Boyle highlights Nama dangers

The Nama legislation will have to be amended to reduce the risk to the taxpayer, according to the Green Party chairman, Senator…

The Nama legislation will have to be amended to reduce the risk to the taxpayer, according to the Green Party chairman, Senator Dan Boyle.

A national convention of the Greens to consider the Nama Bill and the impending review of the Programme for Government could be held in early October, Mr Boyle said today.

He said the party's national executive would meet to consider how the membership could be consulted about Nama, following motions from a number of constituency organisations calling for a convention.

"The main concerns that the public have is that the exposure for the taxpayer is huge and there are legitimate questions about how the risk the taxpayer is being exposed to can be properly managed and shared," Mr Boyle said on RTE Radio's This Weekprogramme.

He said bank shareholders had to be involved in the risk because ultimately they were the people who would benefit.

"If taxpayers money is going into such a process we have to make sure that the taxpayer is exposed for the smallest amount of time and the smallest amount of money and the legislation as it is written now needs to be tightened up in those areas in particular," he said.

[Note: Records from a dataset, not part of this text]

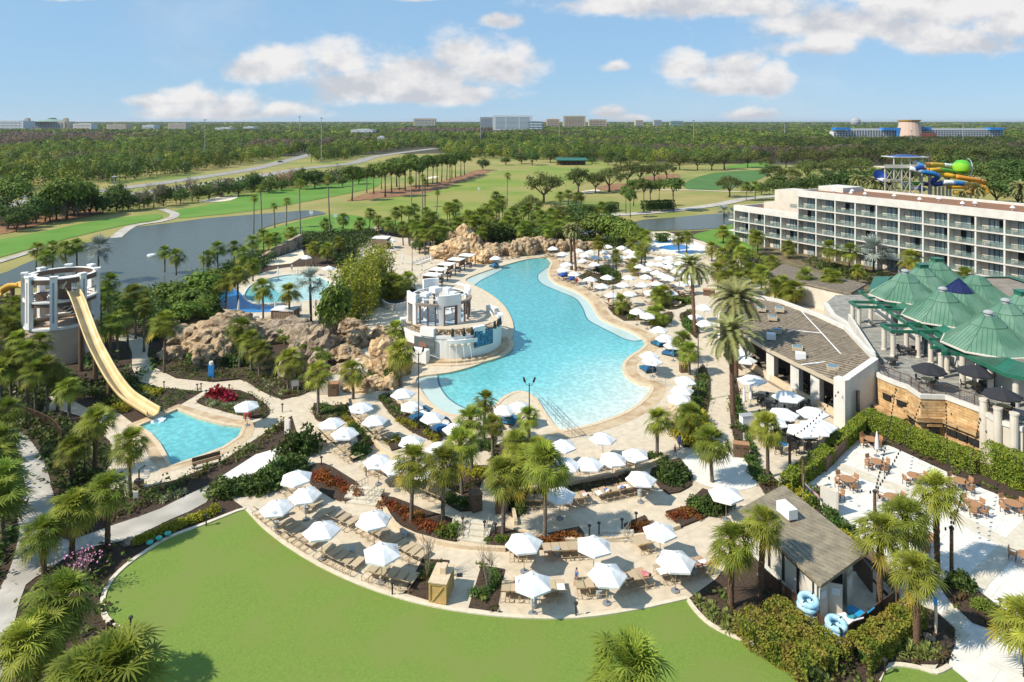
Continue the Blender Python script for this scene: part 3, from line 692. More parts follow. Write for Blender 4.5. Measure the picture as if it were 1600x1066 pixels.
# splash pad paint and its surround
flat('splash_pad', blobby([(948, 392), (975, 380), (1010, 374), (1060, 372), (1100, 384), (1092, 398), (1040, 398), (990, 392)]), .05, 'paving_white')
for q in ([(975, 386), (1000, 380), (1002, 384), (985, 390)], [(1020, 377), (1050, 375), (1052, 379), (1030, 380)], [(1030, 386), (1062, 382), (1078, 388), (1050, 391)], [(1055, 393), (1082, 391), (1092, 395), (1070, 398)], [(1000, 389), (1020, 388), (1024, 392), (1006, 393)]):
    flat('splash_pad_paint', blobby(q), .062, 'tube_blue')
sheet('play_deck', [smoothpoly(G([(345, 468), (372, 444), (400, 430), (450, 418), (530, 420), (556, 445), (560, 480), (540, 505), (440, 512), (380, 505), (350, 486)]), True, 3)], .045, 'paving', holes=[KIDPOOL])
flat('splash_pad', blobby([(340, 462), (352, 450), (374, 456), (384, 470), (410, 478), (450, 478), (440, 486), (380, 488), (348, 480)]), .055, 'tube_blue')
# upper walks behind the pool
flat('upper_walk', blobby([(560, 380), (590, 366), (625, 372), (668, 372), (690, 384), (660, 398), (650, 420), (625, 450), (590, 480), (560, 510), (572, 470), (558, 420)], 2), .05, 'paving')
# steps and terrace walls: low real walls along the tiers
def wall(name, px, w, h, m='coping', z0=0, label=None, z=0):
    mb = MB(); strip(mb, smoothpoly(G(px, z), False, 4), w, z0, h); o = mb.build(name, m)
    return tag(o, label, 'wall') if label else tag(o, kind='structure')
wall('terrace_wall', [(541, 624), (545, 640), (562, 668), (592, 700), (632, 732), (690, 768), (735, 790)], .35, .45, label='low curved terrace wall beside the upper walkway under the left umbrellas')
wall('terrace_wall', [(608, 605), (622, 630), (650, 655), (690, 678), (720, 690)], .35, .45, label='low curved terrace wall nearest the shallow pool corner')
wall('terrace_wall', [(806, 772), (880, 762), (940, 750), (1000, 735), (1045, 716)], .35, .5, label='low curved terrace wall behind the planted grass strip near the beach')
wall('terrace_wall', [(802, 800), (806, 822)], .3, .4, label='short low terrace wall ending beside the trunk of a palm')
wall('terrace_wall', [(790, 826), (845, 842), (900, 848), (960, 846), (1020, 838), (1062, 826)], .3, .35, label='long low terrace wall behind the loungers above the front umbrellas')
wall('terrace_wall', [(590, 778), (616, 822), (650, 842), (690, 852), (730, 858), (790, 862)], .3, .35, label='low terrace wall under the coppery shrubs beside the wooden crate')
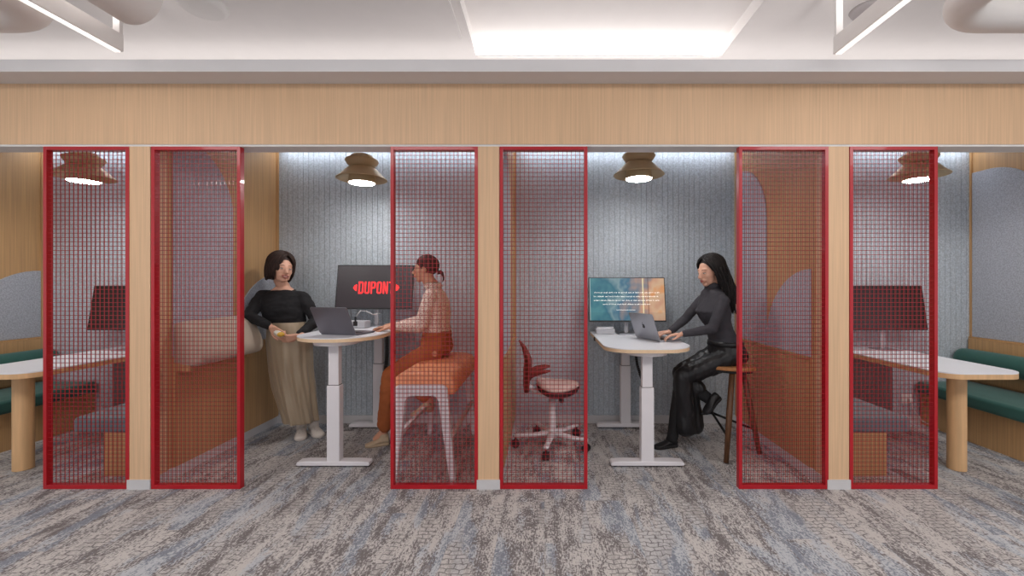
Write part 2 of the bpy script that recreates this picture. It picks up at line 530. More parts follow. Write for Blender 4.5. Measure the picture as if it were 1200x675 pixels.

"The danger of Nama is that it could set an artificial floor on the price of property. We think that would repeat many of the mistakes that got us into the difficulty we are now in. terms of an over reliance on property and development," he said.

Mr Boyle said that the Nama Bill was probably the most significant piece of legislation that this Government or any government in recent decades would have had to pass and that was what had led to such genuine public concern.

"The legislation has been published in a consultative form in any case and the expectation is that there will be and there have to be changes and as a membership based party our process will be to consult with our members to identify those changes," he said.

Mr Boyle said the legislation had been brought out in draft form to allow the widest possible public debate to address many of the concerns that existed.